* [What is needed] Quote the listing in full, exactly as given, minus any pictures.

* [Stored data]
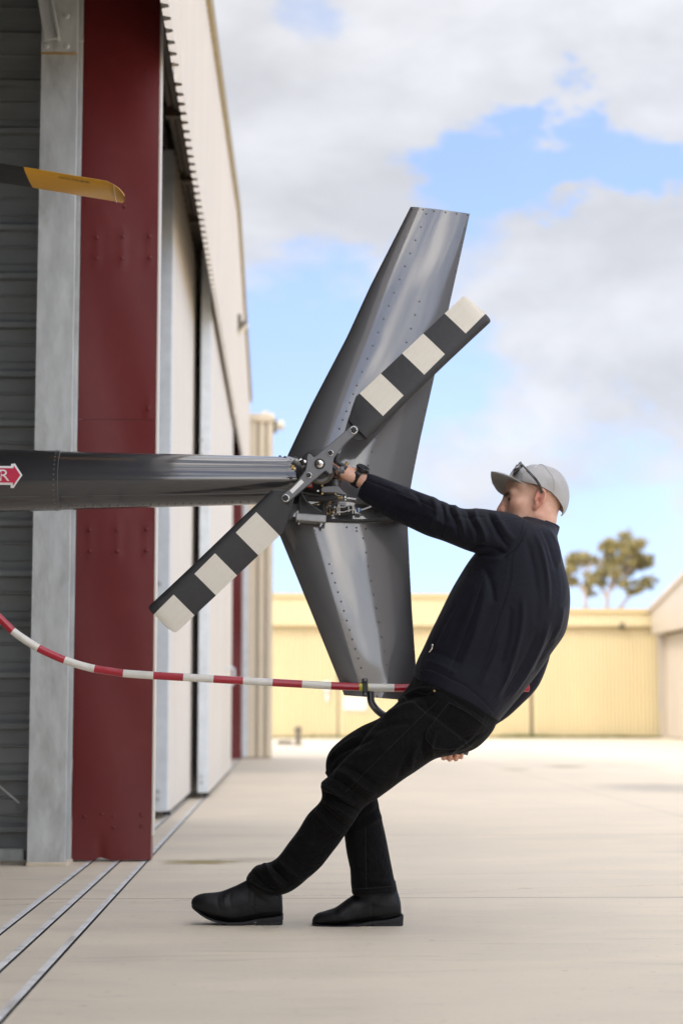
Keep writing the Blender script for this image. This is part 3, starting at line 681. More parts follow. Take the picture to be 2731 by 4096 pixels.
def boom():
    x0, x1 = at(-60, 1920, YF).x, at(1186, 1921, YF).x
    c0, c1 = at(0, 1923, YF), at(1186, 1921, YF)
    d0, d1 = 255*YF/F_PX/2, 193*YF/F_PX/2
    def cen(x): t = (x-c0.x)/(c1.x-c0.x); return c0.lerp(c1, t)
    def rr(x): return float(np.interp(x, [c0.x-4, c0.x, c1.x], [.165, d0, d1]))
    xs_seam = at(246, 1920, YF).x
    g = G()
    def ring(x, dr=0, n=64):
        c = cen(x); r = rr(x)+dr; return [(x, c.y + r*math.sin(2*math.pi*i/n), c.z + r*math.cos(2*math.pi*i/n)) for i in range(n)]
    R = [ring(x) for x in np.linspace(c0.x-4, xs_seam, 12)] ; R += [ring(xs_seam+.0008, -.0022)] + [ring(x, -.0022 if x < c1.x-.02 else -.003) for x in np.linspace(xs_seam+.004, c1.x, 24)]
    g.rings(R); bo = build('tail_boom', g, 'charcoal_gloss', heli, smooth=True, angle=60)
    # seam lip and rivets
    g = G(); g.rings([ring(xs_seam-.0006, .0002), ring(xs_seam-.0006, .0012), ring(xs_seam+.0006, .0012), ring(xs_seam+.0006, -.0015)], cap=False); build('seam_lip', g, 'satin_grey', bo)
    g = G()
    def rivet(x, ang, r=.0042, h=.0026):
        c = cen(x); q = rr(x); d = Vector((0, math.sin(ang), math.cos(ang)))
        g.lathe(Vector((x, c.y, c.z)) + d*(q-.0025), d, [(0, r), (h*.75, r*.85), (h+.0008, r*.4), (h+.001, 0)], 8)
    for i in range(36): rivet(xs_seam-.014, 2*math.pi*(i+.5)/36)
    x = c0.x-3
    while x < c1.x-.02:
        rivet(x, rad(180+20)); x += .0285
    build('rivets', g, 'rivet_grey', bo, smooth=True, kind='stuff')
    g = G()                                      # lengthwise lap joint low on the near side
    a = rad(180+52)
    for xa, xb in ((c0.x-3, xs_seam-.02), (xs_seam+.01, c1.x-.03)):
        n = 30; P = []
        for i in range(n+1):
            x = xa + (xb-xa)*i/n; c = cen(x); q = rr(x)-.0012; P.append((x, c.y+q*math.sin(a), c.z+q*math.cos(a)))
        g.tube(P, .0009, 5)
    build('lap_joint', g, 'satin_grey', bo)
    # riveted end cap plate near the fin
    g = G(); xa, xb = at(1150, 1850, YF).x, at(1192, 1850, YF).x; rows = []
    for i in range(25):
        th = rad(-170 + 190*i/24)
        if True:
            c = cen(xb); lo = xa if abs(th+rad(30)) < rad(60) else xb-.018
            rows.append([(lo, c.y + (rr(lo)+.0012)*math.sin(th), c.z + (rr(lo)+.0012)*math.cos(th)), (xb, c.y + (rr(xb)+.0012)*math.sin(th), c.z + (rr(xb)+.0012)*math.cos(th))])
    g.rings(rows, closed=False, cap=False); build('end_band', g, 'charcoal_gloss', bo, smooth=True)
    g = G()
    for px, th in ((1163, -40), (1180, -40), (1165, -62), (1180, -75), (1163, -92), (1180, -105), (1163, -118), (1140, -20), (1120, -8), (1160, -20), (1180, -18)):
        rivet(at(px, 1900, YF).x, rad(th), .0055, .004)
    build('rivets', g, 'rivet_grey', bo, smooth=True, kind='stuff')
    # red arrow decal with its last letter
    def on_boom(px, py, lift):
        p = at(px, py, YF - .1); x = p.x; c = cen(x); q = rr(x)+lift; dz = max(-.95*q, min(.95*q, p.z-c.z)); return Vector((x, c.y - math.sqrt(q*q-dz*dz), c.z+dz))
    def decal(poly, lift, m, name, par, step=9):
        bm = bmesh.new(); vs = [bm.verts.new((x, y, 0)) for x, y in poly]; bm.faces.new(vs)
        bmesh.ops.triangulate(bm, faces=bm.faces); bmesh.ops.subdivide_edges(bm, edges=bm.edges, cuts=7, use_grid_fill=True)
        g = G(); idx = {v: i for i, v in enumerate(bm.verts)}
        g.add([on_boom(v.co.x, v.co.y, lift) for v in bm.verts], [tuple(idx[v] for v in f.verts) for f in bm.faces]); bm.free()
        return build(name, g, m, par, recalc=True)
    dw = decal([(-420, 1862), (46, 1865), (46, 1856), (62, 1854), (93, 1902), (57, 1953), (45, 1953), (45, 1941), (-420, 1938)], .0012, 'decal_white', 'arrow_decal', bo)
    decal([(-420, 1872), (56, 1874), (58, 1864), (85, 1902), (55, 1944), (54, 1932), (-420, 1930)], .0020, 'decal_red', 'arrow_fill', bo)
    cu = bpy.data.curves.new('letter', 'FONT'); cu.body = 'R'; cu.size = 1.0; to = bpy.data.objects.new('letter', cu); COL.objects.link(to)
    dg = bpy.context.evaluated_depsgraph_get(); me = bpy.data.meshes.new_from_object(to.evaluated_get(dg)); bpy.data.objects.remove(to)
    V = np.array([v.co[:2] for v in me.vertices]); lo, hi = V.min(0), V.max(0); V = (V-lo)/(hi-lo)
    g = G(); g.add([on_boom(2 + 39*u, 1925 - 45*w, .0028) for u, w in V], [tuple(p.vertices) for p in me.polygons]); build('letter', g, 'decal_white', bo, recalc=False)
boom()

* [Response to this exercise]
Keep writing the Blender script for this image. This is part 3, starting at line 681. More parts follow. Take the picture to be 2731 by 4096 pixels.
def boom():
    x0, x1 = at(-60, 1920, YF).x, at(1186, 1921, YF).x
    c0, c1 = at(0, 1923, YF), at(1186, 1921, YF)
    d0, d1 = 255*YF/F_PX/2, 193*YF/F_PX/2
    def cen(x): t = (x-c0.x)/(c1.x-c0.x); return c0.lerp(c1, t)
    def rr(x): return float(np.interp(x, [c0.x-4, c0.x, c1.x], [.165, d0, d1]))
    xs_seam = at(246, 1920, YF).x
    g = G()
    def ring(x, dr=0, n=64):
        c = cen(x); r = rr(x)+dr; return [(x, c.y + r*math.sin(2*math.pi*i/n), c.z + r*math.cos(2*math.pi*i/n)) for i in range(n)]
    R = [ring(x) for x in np.linspace(c0.x-4, xs_seam, 12)] ; R += [ring(xs_seam+.0008, -.0022)] + [ring(x, -.0022 if x < c1.x-.02 else -.003) for x in np.linspace(xs_seam+.004, c1.x, 24)]
    g.rings(R); bo = build('tail_boom', g, 'charcoal_gloss', heli, smooth=True, angle=60)
    # seam lip and rivets
    g = G(); g.rings([ring(xs_seam-.0006, .0002), ring(xs_seam-.0006, .0012), ring(xs_seam+.0006, .0012), ring(xs_seam+.0006, -.0015)], cap=False); build('seam_lip', g, 'satin_grey', bo)
    g = G()
    def rivet(x, ang, r=.0042, h=.0026):
        c = cen(x); q = rr(x); d = Vector((0, math.sin(ang), math.cos(ang)))
        g.lathe(Vector((x, c.y, c.z)) + d*(q-.0025), d, [(0, r), (h*.75, r*.85), (h+.0008, r*.4), (h+.001, 0)], 8)
    for i in range(36): rivet(xs_seam-.014, 2*math.pi*(i+.5)/36)
    x = c0.x-3
    while x < c1.x-.02:
        rivet(x, rad(180+20)); x += .0285
    build('rivets', g, 'rivet_grey', bo, smooth=True, kind='stuff')
    g = G()                                      # lengthwise lap joint low on the near side
    a = rad(180+52)
    for xa, xb in ((c0.x-3, xs_seam-.02), (xs_seam+.01, c1.x-.03)):
        n = 30; P = []
        for i in range(n+1):
            x = xa + (xb-xa)*i/n; c = cen(x); q = rr(x)-.0012; P.append((x, c.y+q*math.sin(a), c.z+q*math.cos(a)))
        g.tube(P, .0009, 5)
    build('lap_joint', g, 'satin_grey', bo)
    # riveted end cap plate near the fin
    g = G(); xa, xb = at(1150, 1850, YF).x, at(1192, 1850, YF).x; rows = []
    for i in range(25):
        th = rad(-170 + 190*i/24)
        if True:
            c = cen(xb); lo = xa if abs(th+rad(30)) < rad(60) else xb-.018
            rows.append([(lo, c.y + (rr(lo)+.0012)*math.sin(th), c.z + (rr(lo)+.0012)*math.cos(th)), (xb, c.y + (rr(xb)+.0012)*math.sin(th), c.z + (rr(xb)+.0012)*math.cos(th))])
    g.rings(rows, closed=False, cap=False); build('end_band', g, 'charcoal_gloss', bo, smooth=True)
    g = G()
    for px, th in ((1163, -40), (1180, -40), (1165, -62), (1180, -75), (1163, -92), (1180, -105), (1163, -118), (1140, -20), (1120, -8), (1160, -20), (1180, -18)):
        rivet(at(px, 1900, YF).x, rad(th), .0055, .004)
    build('rivets', g, 'rivet_grey', bo, smooth=True, kind='stuff')
    # red arrow decal with its last letter
    def on_boom(px, py, lift):
        p = at(px, py, YF - .1); x = p.x; c = cen(x); q = rr(x)+lift; dz = max(-.95*q, min(.95*q, p.z-c.z)); return Vector((x, c.y - math.sqrt(q*q-dz*dz), c.z+dz))
    def decal(poly, lift, m, name, par, step=9):
        bm = bmesh.new(); vs = [bm.verts.new((x, y, 0)) for x, y in poly]; bm.faces.new(vs)
        bmesh.ops.triangulate(bm, faces=bm.faces); bmesh.ops.subdivide_edges(bm, edges=bm.edges, cuts=7, use_grid_fill=True)
        g = G(); idx = {v: i for i, v in enumerate(bm.verts)}
        g.add([on_boom(v.co.x, v.co.y, lift) for v in bm.verts], [tuple(idx[v] for v in f.verts) for f in bm.faces]); bm.free()
        return build(name, g, m, par, recalc=True)
    dw = decal([(-420, 1862), (46, 1865), (46, 1856), (62, 1854), (93, 1902), (57, 1953), (45, 1953), (45, 1941), (-420, 1938)], .0012, 'decal_white', 'arrow_decal', bo)
    decal([(-420, 1872), (56, 1874), (58, 1864), (85, 1902), (55, 1944), (54, 1932), (-420, 1930)], .0020, 'decal_red', 'arrow_fill', bo)
    cu = bpy.data.curves.new('letter', 'FONT'); cu.body = 'R'; cu.size = 1.0; to = bpy.data.objects.new('letter', cu); COL.objects.link(to)
    dg = bpy.context.evaluated_depsgraph_get(); me = bpy.data.meshes.new_from_object(to.evaluated_get(dg)); bpy.data.objects.remove(to)
    V = np.array([v.co[:2] for v in me.vertices]); lo, hi = V.min(0), V.max(0); V = (V-lo)/(hi-lo)
    g = G(); g.add([on_boom(2 + 39*u, 1925 - 45*w, .0028) for u, w in V], [tuple(p.vertices) for p in me.polygons]); build('letter', g, 'decal_white', bo, recalc=False)
boom()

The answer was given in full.